* start Collected data *

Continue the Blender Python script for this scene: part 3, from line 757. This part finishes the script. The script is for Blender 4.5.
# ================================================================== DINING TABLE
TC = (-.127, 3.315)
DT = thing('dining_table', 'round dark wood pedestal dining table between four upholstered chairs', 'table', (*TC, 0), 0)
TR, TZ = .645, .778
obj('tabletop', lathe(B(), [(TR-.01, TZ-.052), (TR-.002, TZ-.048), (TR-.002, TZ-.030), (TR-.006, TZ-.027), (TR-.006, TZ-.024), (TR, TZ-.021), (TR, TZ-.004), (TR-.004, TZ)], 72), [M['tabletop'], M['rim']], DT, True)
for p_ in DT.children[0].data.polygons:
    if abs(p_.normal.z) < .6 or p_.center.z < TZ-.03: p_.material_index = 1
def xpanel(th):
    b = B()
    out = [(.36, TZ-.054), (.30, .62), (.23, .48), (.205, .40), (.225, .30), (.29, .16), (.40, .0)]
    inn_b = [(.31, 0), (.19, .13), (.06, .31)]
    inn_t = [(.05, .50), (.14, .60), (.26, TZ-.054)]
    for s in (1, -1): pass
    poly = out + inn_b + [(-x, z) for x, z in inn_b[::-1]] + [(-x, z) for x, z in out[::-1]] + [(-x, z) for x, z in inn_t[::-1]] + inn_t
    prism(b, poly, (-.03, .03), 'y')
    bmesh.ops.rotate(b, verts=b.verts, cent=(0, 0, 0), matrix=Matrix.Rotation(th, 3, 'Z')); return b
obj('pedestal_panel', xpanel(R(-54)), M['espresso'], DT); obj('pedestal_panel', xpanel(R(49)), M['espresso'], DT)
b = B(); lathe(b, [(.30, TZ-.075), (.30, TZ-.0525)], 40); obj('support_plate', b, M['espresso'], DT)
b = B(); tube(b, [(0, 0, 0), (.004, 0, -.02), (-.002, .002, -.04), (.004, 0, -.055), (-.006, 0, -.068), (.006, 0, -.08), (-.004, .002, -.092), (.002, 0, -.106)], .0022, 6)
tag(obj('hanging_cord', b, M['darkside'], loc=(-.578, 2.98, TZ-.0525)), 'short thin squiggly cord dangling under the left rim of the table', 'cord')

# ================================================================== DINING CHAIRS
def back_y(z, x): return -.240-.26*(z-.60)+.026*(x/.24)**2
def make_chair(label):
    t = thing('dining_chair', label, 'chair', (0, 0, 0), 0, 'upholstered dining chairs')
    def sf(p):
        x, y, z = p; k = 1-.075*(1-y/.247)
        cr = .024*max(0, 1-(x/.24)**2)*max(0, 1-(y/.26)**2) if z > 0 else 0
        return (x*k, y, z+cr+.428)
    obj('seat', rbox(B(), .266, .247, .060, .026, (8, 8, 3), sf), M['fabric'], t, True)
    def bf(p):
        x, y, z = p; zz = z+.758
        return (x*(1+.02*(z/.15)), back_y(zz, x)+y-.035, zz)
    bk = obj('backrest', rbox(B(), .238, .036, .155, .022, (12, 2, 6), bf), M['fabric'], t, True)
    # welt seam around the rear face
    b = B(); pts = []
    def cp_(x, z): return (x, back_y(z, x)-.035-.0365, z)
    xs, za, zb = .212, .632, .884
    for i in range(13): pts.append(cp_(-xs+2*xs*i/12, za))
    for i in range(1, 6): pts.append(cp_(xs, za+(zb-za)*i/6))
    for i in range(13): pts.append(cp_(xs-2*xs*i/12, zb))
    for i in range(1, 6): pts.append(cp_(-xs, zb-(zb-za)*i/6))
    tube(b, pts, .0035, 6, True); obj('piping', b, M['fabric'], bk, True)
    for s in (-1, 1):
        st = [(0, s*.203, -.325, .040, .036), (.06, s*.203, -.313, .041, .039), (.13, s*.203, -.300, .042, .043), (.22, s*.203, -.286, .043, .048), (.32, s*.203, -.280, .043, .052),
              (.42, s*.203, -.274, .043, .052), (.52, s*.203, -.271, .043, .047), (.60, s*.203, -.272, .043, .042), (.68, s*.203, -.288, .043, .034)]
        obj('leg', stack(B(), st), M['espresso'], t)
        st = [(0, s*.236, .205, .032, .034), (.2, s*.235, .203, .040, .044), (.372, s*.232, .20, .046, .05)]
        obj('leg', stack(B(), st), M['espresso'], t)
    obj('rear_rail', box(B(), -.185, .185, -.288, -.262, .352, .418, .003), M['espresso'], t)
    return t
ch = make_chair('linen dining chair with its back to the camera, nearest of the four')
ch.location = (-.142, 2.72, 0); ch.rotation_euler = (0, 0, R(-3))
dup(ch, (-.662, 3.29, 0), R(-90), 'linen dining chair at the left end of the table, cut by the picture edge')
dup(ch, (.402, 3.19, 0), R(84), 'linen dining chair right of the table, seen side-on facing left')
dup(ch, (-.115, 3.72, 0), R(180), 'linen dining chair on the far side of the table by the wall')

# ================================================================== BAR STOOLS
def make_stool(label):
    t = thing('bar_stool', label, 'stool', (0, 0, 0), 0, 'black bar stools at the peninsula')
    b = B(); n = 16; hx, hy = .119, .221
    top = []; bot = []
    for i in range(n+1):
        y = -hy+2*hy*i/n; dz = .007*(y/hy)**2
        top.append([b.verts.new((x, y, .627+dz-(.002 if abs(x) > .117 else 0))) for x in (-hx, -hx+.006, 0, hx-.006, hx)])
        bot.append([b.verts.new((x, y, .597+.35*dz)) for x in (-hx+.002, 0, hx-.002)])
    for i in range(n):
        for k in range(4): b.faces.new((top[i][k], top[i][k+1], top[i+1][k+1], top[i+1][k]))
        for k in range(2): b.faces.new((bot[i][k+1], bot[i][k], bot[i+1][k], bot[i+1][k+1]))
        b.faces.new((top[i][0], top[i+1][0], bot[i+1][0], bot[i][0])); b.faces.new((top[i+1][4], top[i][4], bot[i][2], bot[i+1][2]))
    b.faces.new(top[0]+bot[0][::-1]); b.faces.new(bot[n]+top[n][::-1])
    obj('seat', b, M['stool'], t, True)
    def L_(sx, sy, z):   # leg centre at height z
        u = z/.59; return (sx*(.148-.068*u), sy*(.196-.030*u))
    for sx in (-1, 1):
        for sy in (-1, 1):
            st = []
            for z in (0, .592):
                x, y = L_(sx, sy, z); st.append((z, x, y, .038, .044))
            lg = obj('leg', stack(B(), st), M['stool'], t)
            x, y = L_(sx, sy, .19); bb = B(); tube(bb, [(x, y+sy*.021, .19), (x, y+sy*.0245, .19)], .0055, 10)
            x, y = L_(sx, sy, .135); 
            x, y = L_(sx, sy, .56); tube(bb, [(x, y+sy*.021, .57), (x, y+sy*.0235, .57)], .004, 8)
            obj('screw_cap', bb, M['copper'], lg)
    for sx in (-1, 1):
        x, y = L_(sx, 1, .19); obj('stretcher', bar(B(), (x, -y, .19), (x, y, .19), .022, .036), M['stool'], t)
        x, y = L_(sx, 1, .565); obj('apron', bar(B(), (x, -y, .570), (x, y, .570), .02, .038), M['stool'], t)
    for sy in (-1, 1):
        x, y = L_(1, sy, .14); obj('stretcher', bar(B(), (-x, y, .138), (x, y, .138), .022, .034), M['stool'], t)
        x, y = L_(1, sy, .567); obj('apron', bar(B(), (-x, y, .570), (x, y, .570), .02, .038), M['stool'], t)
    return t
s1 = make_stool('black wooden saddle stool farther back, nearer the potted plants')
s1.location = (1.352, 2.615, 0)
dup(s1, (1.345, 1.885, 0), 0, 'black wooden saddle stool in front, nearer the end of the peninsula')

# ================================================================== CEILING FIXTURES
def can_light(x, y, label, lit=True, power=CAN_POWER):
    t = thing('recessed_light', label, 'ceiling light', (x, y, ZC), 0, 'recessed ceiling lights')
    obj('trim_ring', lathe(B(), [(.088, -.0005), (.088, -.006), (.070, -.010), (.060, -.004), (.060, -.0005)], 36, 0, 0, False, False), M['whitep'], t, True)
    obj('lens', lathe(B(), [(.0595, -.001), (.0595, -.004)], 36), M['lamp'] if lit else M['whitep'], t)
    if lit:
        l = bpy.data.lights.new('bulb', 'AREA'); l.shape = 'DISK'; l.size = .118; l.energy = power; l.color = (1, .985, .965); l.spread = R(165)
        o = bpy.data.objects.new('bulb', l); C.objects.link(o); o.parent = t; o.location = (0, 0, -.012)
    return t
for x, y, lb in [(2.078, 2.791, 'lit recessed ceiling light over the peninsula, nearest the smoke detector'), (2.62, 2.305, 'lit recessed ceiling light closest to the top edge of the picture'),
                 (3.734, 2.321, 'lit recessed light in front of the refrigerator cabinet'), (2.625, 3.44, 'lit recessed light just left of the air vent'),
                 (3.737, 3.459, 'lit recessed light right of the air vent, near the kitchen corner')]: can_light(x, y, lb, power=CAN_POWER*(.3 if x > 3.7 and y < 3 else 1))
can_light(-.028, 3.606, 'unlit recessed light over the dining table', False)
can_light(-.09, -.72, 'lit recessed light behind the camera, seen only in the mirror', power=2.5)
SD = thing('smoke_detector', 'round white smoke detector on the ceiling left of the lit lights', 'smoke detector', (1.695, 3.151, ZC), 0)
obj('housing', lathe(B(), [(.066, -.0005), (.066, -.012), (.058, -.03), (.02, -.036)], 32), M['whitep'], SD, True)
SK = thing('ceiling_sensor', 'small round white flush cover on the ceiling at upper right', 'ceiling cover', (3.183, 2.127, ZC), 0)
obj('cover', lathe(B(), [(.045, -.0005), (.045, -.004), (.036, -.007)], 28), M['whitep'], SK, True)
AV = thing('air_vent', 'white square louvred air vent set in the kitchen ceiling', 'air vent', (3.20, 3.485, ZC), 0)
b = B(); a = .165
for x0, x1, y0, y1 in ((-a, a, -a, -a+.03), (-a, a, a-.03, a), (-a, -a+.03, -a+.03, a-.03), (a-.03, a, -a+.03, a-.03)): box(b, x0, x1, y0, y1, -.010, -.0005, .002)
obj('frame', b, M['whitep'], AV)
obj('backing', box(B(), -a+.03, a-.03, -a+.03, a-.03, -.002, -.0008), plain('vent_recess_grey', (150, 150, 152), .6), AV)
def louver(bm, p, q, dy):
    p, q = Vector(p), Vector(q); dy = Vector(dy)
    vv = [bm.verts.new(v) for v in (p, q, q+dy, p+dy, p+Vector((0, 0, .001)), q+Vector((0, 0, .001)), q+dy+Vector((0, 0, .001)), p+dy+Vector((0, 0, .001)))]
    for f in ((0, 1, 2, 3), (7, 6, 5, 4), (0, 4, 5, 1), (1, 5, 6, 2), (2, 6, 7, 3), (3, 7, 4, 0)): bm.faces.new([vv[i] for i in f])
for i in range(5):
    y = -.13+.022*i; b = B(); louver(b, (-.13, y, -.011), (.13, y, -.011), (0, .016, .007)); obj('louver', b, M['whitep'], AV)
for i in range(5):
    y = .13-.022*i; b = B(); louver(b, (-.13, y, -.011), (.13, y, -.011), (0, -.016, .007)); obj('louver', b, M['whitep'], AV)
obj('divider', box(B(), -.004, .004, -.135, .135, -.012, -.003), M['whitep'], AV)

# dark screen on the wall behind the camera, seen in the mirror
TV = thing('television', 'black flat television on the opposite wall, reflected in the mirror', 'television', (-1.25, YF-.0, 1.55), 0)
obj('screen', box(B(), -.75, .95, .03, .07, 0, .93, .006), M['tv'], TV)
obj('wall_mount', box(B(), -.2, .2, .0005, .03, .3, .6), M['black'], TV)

* end Collected data *

Only the lines from the opening of the material through the line with "the table', 'cord')" should be echoed, exactly as written.

_Solved problem_
Continue the Blender Python script for this scene: part 3, from line 757. This part finishes the script. The script is for Blender 4.5.
# ================================================================== DINING TABLE
TC = (-.127, 3.315)
DT = thing('dining_table', 'round dark wood pedestal dining table between four upholstered chairs', 'table', (*TC, 0), 0)
TR, TZ = .645, .778
obj('tabletop', lathe(B(), [(TR-.01, TZ-.052), (TR-.002, TZ-.048), (TR-.002, TZ-.030), (TR-.006, TZ-.027), (TR-.006, TZ-.024), (TR, TZ-.021), (TR, TZ-.004), (TR-.004, TZ)], 72), [M['tabletop'], M['rim']], DT, True)
for p_ in DT.children[0].data.polygons:
    if abs(p_.normal.z) < .6 or p_.center.z < TZ-.03: p_.material_index = 1
def xpanel(th):
    b = B()
    out = [(.36, TZ-.054), (.30, .62), (.23, .48), (.205, .40), (.225, .30), (.29, .16), (.40, .0)]
    inn_b = [(.31, 0), (.19, .13), (.06, .31)]
    inn_t = [(.05, .50), (.14, .60), (.26, TZ-.054)]
    for s in (1, -1): pass
    poly = out + inn_b + [(-x, z) for x, z in inn_b[::-1]] + [(-x, z) for x, z in out[::-1]] + [(-x, z) for x, z in inn_t[::-1]] + inn_t
    prism(b, poly, (-.03, .03), 'y')
    bmesh.ops.rotate(b, verts=b.verts, cent=(0, 0, 0), matrix=Matrix.Rotation(th, 3, 'Z')); return b
obj('pedestal_panel', xpanel(R(-54)), M['espresso'], DT); obj('pedestal_panel', xpanel(R(49)), M['espresso'], DT)
b = B(); lathe(b, [(.30, TZ-.075), (.30, TZ-.0525)], 40); obj('support_plate', b, M['espresso'], DT)
b = B(); tube(b, [(0, 0, 0), (.004, 0, -.02), (-.002, .002, -.04), (.004, 0, -.055), (-.006, 0, -.068), (.006, 0, -.08), (-.004, .002, -.092), (.002, 0, -.106)], .0022, 6)
tag(obj('hanging_cord', b, M['darkside'], loc=(-.578, 2.98, TZ-.0525)), 'short thin squiggly cord dangling under the left rim of the table', 'cord')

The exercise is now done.